Celebrating author of ‘Alice in Wonderland’, Lewis Carroll



Sat, 27 Jan 2018 - 05:34 GMT


Sat, 27 Jan 2018 - 05:34 GMT

Artwork of Alice in Wonderland having a tea party, uploaded Feb. 28, 2014 - azzy_roth/Pixabay

Artwork of Alice in Wonderland having a tea party, uploaded Feb. 28, 2014 - azzy_roth/Pixabay

CAIRO - 27 January 2018: January 27 is the birthday of author and mathematician Charles Lutwidge Dodgson, better known to the world as Lewis Carroll, the father of "Alice's Adventures in Wonderland", perhaps the most beloved children’s book ever written.

Dodgson was born in 1832, the third of 11 children, to a Christian clergyman. At a young age, Dodgson excelled at entertaining his siblings, something that was necessary due to the isolated little village they lived in. He thought up games and poems, nurturing that remarkable creativity that would propel him to fame later in his life. Dodgson also proved himself as a competent mathematician from a young age, winning numerous prizes.

By the time he was 20 years old, he had received a scholarship to Christ Church, which required him to remain unmarried until he became a priest. However, Dodgson felt he was not made for the duties and preferred to remain single for the rest of his life. This is not to say he was lonely, because Dodgson was known to be a friendly and sociable man, especially with the young children of his friends.

Portrait photography was a popular hobby at the time, and Dodgson was considered to have a gift for it. In particular, he was drawn to little girls, spending a lot of time with them. He marveled at their innocence, and, with the permission of their parents, was known to frequently photograph them. His lifelong stutter was claimed to have been softened around children, showing his immense comfort with them.

Eventually, Dodgson befriended Henry George Liddell, the dean of Christ Church, but it was his friendship with his young daughter, Alice Liddell, and her sisters that would prove to be an important turning point in Dodgson's life. Amongst all the children Dodgson knew, the Liddell sisters held a special place in his heart, and he frequently told them stories and poems, which they fondly remembered as the highlights of their youth.

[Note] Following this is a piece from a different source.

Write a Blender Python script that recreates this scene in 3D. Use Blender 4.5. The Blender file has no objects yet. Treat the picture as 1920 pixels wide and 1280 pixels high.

It was Alice Liddell who would eventually inspire "Alice's Adventures in Wonderland", which Dodgson wrote as a gift to her. On July 4, 1862, Dodgson told little Alice the first version of the story, "Alice’s Adventures Underground", which she adored immensely, begging Dodgson to expand the story, which he of course did. "Alice’s Adventures in Wonderland" was first published in 1865 under the penname of Lewis Carroll, and then republished to a wider release following printing issues in 1866.

The story quickly grew to become a massive success, prompting Dodgson to formulate a sequel, "Through the Looking-Glass and What Alice Found There", published in 1871. By the time he passed way from pneumonia at the age of 66 on January 14, 1898, “Alice in Wonderland” had become more than just a household name – it was one of the most popular children’s books in all of England, and eventually, the world.

However, the reputation for Dodgson himself has taken a beating in recent years. Starting in the 1930s, theories have abounded that his friendship with Alice Liddell may have held sinister overtones, and that his writing, “Alice in Wonderland” in particular, held evidence that he was a repressed pedophile. The controversy rages to this day, with Dodson's private letters and other writings used as evidence for and against a supposed attraction to young girls. Regardless, there is no evidence that he had ever committed any inappropriate acts with any of the children he knew, and Alice Liddell remembered him fondly even at the age of 80.